Selanjutnya, Prabowo Subinato juga belajar dari pengalaman Pemilu Kepala Daerah (Pilkada) DKI Jakarta yang dimenangkan oleh Anies Baswedan. Pilkada DKI yang diwarnai dengan politik ras dan agama atau dikenal dengan istilah politik identitas memainkan peran besal dalam hasilnya. Meskipun Joko Widodo dan Prabowo Subianto adalah kandidat muslim dan jawa, ras dan agama menjadi faktor kritis dalam menghadapi Pilpres 2019 ini. Joko Widodo yang dikenal sebagai presiden moderat sekuler selama masa jabatannya memperlihatkan adanya ketakutan atas dukungan politik dari kelompok muslim pasca Pilkada DKI Jakarta. Sehingga, Joko Widodo memutuskan menarik KH. Ma’ruf Amin sebagai pendampingnya, calon wakil presiden. Akan tetapi, berdasarkan hasil survey dari beberapa lembaga survey menyatakan bahwa dipilihnya KH. Ma’ruf Amin sebagai pasangan cawapres Joko Widodo ternyata tidak mampu menaikan elektabilitas Joko Widodo sebagai kandidat presiden.

Dengan kondisi yang demikian, Prabowo Subianto memiliki keuntungan dari segi dukungan kelompok-kelompok muslim konservatif garis keras. Terlebih lagi, kehadiran KH. Ma’ruf Amin dikubu Joko Widodo menjadikan kekecewan tersendiri bagi kelompok Jaringan Islam Liberal (JIL) yang terkeda dampak Fatwa KH. Ma’ruf Amin. Selain itu juga menjadi kekecewan bagi kelompok China-Non Muslim. Merujuk survey LSI, pasca Pilkada DKI Jakarta terjadi peningkatan partisipasi oleh kelompok muslim di Indonesia, dari angka 4,6 % pada tahun 2005 menjadi 13, 2 pada tahun 2018. Oleh karenanya, upaya Prabowo Subianto dalam mencari dukungan kepada kelompok Islam Konservatif ini dapat menjadi batu sandungan bagi Joko Widodo dalam Pilpres 2019 nanti.

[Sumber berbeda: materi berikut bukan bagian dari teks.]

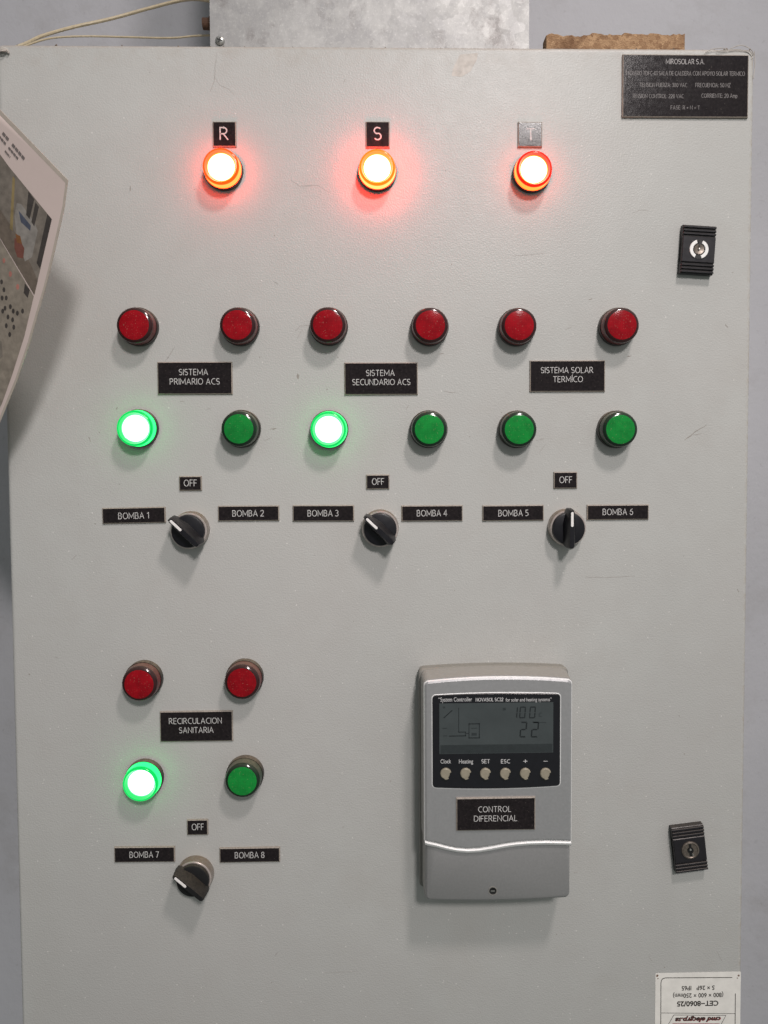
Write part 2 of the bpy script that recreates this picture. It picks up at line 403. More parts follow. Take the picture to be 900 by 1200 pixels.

Meskipun demikian, politik pemilu sama dengan pertandingan bola dimana hasil ditentukan last minute. Beragam indikator dapat membuat pertandingan bisa berubah dan ditentukan didetik-detik terakhir. Hanya saja, rasionalitas kita dalam menggunakan hak pilih tidak boleh menjadikan kandidat dewa atau syetan, paling salah atau paling benar.

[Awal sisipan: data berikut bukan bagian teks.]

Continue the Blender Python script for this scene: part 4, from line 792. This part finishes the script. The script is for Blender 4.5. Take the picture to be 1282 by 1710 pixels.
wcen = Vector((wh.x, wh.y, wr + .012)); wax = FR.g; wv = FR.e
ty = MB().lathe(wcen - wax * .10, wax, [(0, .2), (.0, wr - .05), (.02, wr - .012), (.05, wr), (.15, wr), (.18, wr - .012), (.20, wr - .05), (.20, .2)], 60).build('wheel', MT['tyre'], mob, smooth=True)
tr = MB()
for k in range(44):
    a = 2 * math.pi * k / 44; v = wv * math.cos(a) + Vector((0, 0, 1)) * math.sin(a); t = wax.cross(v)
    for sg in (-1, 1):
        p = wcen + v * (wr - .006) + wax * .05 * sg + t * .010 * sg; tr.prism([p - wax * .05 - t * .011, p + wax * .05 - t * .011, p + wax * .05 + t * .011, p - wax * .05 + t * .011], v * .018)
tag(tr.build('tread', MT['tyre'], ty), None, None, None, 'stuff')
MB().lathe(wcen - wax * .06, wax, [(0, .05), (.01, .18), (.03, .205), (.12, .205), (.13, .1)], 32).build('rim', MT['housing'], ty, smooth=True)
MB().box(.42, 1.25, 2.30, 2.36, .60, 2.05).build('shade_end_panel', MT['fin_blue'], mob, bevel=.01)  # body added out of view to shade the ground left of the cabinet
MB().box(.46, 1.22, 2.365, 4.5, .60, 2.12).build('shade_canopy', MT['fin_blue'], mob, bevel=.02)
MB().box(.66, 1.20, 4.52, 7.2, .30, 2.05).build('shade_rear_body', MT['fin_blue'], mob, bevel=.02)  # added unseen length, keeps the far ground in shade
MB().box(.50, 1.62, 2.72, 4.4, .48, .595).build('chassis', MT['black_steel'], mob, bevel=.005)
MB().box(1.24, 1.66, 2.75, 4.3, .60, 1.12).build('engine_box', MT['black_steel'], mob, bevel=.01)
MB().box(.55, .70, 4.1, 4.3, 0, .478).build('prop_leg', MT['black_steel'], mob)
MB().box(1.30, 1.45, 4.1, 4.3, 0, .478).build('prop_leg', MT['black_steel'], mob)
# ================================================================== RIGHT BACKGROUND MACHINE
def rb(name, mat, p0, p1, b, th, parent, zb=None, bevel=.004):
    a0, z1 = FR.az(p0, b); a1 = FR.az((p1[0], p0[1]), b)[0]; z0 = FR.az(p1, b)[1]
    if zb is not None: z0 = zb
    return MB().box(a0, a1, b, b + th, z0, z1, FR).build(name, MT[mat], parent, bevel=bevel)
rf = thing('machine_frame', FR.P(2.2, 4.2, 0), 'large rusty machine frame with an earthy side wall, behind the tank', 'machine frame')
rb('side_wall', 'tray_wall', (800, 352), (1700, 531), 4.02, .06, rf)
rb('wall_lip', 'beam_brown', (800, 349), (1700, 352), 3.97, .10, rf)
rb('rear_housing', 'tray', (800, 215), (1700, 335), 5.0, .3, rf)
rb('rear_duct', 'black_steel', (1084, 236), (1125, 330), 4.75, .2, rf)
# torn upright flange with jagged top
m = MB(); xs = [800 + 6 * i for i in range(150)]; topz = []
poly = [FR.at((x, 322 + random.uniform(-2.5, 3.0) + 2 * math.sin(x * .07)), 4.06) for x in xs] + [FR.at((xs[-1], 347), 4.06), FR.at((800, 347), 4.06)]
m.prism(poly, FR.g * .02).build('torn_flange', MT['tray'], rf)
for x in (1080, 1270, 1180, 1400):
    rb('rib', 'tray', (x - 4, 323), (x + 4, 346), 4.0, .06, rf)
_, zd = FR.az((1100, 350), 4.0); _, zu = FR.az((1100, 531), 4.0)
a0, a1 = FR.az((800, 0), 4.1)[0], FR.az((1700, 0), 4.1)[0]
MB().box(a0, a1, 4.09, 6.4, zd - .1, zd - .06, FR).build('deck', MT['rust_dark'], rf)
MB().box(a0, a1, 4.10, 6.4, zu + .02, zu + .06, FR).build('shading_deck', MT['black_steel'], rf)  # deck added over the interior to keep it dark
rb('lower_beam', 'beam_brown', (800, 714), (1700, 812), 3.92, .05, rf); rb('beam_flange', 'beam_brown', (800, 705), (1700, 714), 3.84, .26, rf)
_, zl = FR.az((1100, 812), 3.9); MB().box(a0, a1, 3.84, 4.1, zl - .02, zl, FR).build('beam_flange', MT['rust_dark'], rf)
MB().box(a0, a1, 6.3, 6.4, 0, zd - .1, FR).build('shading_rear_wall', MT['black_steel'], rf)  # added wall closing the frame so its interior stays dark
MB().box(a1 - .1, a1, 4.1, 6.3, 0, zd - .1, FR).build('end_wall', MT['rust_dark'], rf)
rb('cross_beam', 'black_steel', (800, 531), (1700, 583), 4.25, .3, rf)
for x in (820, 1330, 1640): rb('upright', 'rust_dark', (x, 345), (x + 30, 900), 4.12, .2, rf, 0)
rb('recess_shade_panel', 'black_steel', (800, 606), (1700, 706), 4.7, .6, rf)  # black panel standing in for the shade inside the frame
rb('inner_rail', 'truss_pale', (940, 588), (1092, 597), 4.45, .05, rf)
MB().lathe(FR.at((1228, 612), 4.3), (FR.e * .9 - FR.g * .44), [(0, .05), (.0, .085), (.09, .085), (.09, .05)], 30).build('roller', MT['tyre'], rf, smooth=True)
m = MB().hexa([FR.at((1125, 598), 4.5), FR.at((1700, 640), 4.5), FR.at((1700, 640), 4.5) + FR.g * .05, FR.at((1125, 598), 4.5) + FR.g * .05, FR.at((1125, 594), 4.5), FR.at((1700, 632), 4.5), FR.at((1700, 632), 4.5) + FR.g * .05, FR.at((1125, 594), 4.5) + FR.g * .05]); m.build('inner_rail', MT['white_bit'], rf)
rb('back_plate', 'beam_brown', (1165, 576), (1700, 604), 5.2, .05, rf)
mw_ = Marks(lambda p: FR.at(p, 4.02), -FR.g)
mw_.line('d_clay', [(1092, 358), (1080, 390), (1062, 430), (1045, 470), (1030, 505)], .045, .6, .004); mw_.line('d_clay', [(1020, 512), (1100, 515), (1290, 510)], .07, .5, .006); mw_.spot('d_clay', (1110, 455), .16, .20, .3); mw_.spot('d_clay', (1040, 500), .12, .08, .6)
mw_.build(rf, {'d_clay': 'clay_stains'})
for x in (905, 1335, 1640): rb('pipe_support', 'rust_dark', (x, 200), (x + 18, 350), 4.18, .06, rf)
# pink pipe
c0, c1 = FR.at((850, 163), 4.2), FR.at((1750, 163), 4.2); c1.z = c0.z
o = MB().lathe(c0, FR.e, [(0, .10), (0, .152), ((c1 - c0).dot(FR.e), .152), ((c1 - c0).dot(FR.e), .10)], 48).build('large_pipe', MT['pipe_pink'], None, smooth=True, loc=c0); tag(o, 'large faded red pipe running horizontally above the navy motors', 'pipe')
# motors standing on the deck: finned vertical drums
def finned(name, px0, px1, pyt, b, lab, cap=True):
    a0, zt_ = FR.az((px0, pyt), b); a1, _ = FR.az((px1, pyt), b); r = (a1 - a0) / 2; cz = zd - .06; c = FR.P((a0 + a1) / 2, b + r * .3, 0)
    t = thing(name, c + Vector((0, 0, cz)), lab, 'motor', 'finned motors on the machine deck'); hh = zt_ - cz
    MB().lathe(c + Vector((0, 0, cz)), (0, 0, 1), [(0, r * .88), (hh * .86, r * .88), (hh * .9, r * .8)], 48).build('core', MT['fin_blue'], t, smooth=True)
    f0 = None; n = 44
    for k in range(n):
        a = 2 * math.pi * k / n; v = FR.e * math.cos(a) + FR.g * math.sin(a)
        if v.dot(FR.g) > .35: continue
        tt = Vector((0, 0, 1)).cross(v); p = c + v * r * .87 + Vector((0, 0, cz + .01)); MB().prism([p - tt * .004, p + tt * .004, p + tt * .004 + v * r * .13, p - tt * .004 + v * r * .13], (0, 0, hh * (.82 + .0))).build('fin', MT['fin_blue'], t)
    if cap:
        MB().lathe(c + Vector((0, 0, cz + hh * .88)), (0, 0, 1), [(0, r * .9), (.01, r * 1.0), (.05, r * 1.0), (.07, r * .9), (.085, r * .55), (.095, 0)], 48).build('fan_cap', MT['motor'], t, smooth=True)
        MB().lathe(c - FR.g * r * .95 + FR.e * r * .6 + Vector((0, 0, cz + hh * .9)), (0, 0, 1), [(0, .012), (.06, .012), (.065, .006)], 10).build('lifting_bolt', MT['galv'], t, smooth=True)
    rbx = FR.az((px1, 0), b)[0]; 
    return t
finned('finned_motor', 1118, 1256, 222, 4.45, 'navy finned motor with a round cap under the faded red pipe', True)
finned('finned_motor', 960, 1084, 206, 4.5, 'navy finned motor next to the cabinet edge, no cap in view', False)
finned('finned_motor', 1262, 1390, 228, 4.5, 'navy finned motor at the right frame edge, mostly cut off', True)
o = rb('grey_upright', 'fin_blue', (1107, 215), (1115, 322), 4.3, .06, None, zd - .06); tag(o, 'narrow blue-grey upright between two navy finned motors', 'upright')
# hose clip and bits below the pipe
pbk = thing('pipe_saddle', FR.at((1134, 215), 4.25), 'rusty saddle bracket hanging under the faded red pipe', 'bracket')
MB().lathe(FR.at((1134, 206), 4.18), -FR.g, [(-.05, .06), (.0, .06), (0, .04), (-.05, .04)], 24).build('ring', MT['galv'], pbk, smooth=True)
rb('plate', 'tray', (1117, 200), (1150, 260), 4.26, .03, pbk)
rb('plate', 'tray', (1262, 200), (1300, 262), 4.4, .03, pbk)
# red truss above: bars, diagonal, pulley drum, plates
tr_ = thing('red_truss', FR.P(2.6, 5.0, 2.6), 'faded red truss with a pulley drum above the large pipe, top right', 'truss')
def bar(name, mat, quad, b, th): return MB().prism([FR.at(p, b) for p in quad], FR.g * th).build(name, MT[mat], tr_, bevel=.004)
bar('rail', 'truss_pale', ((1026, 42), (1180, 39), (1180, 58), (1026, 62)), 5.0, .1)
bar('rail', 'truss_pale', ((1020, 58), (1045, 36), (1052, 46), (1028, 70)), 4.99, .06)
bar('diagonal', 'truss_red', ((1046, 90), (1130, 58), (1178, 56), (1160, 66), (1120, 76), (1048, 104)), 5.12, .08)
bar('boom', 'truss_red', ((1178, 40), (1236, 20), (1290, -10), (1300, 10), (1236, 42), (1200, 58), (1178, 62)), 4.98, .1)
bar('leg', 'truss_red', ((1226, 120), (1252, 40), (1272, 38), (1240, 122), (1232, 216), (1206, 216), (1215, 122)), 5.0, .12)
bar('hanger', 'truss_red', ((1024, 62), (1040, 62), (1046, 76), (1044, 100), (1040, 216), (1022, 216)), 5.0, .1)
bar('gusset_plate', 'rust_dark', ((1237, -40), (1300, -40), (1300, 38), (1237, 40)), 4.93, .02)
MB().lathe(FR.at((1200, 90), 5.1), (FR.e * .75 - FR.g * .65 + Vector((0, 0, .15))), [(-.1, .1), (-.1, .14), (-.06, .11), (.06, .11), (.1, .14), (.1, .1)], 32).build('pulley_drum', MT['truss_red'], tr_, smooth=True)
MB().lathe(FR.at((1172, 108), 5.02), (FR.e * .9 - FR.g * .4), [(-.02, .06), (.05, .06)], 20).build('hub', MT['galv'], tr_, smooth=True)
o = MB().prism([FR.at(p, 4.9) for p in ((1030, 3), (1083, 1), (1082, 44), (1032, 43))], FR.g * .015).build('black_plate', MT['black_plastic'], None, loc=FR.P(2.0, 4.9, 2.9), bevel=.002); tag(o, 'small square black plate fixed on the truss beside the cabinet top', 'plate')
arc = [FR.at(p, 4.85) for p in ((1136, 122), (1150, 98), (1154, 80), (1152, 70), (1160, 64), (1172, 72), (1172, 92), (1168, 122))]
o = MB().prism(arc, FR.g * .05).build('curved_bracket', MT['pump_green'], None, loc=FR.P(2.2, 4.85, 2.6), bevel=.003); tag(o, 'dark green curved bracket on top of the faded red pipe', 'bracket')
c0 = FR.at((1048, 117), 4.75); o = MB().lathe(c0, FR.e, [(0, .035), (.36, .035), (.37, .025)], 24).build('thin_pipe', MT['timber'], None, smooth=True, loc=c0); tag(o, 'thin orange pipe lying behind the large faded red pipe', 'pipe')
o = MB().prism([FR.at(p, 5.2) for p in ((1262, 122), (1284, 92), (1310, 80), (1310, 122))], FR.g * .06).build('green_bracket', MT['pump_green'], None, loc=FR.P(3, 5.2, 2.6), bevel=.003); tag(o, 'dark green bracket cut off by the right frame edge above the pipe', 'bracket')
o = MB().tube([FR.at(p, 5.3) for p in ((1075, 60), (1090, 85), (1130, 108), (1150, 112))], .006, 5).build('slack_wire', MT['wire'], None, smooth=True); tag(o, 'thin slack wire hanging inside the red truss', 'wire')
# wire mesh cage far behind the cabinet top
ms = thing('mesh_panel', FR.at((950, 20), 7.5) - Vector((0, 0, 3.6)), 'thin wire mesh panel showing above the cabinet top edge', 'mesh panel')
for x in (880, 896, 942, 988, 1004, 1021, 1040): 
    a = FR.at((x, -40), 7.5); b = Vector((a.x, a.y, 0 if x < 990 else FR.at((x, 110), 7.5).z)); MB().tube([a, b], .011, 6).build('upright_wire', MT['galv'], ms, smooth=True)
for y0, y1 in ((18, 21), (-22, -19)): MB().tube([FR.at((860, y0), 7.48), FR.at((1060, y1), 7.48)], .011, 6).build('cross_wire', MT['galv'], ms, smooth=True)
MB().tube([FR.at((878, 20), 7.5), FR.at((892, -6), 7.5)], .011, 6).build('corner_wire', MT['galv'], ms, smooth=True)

--------------------------------------------------------
Tulisan ini merupakan hasil political analisist penulis pada salah satu lembaga internasional, dan diulas (dipotong beberapa bagian) kembali untuk diterbitkan di blog ini. Analisisnya terhadap hubungan bilateral tidak disampaikan dalam tulisan ini. Terimakasih sudah membaca!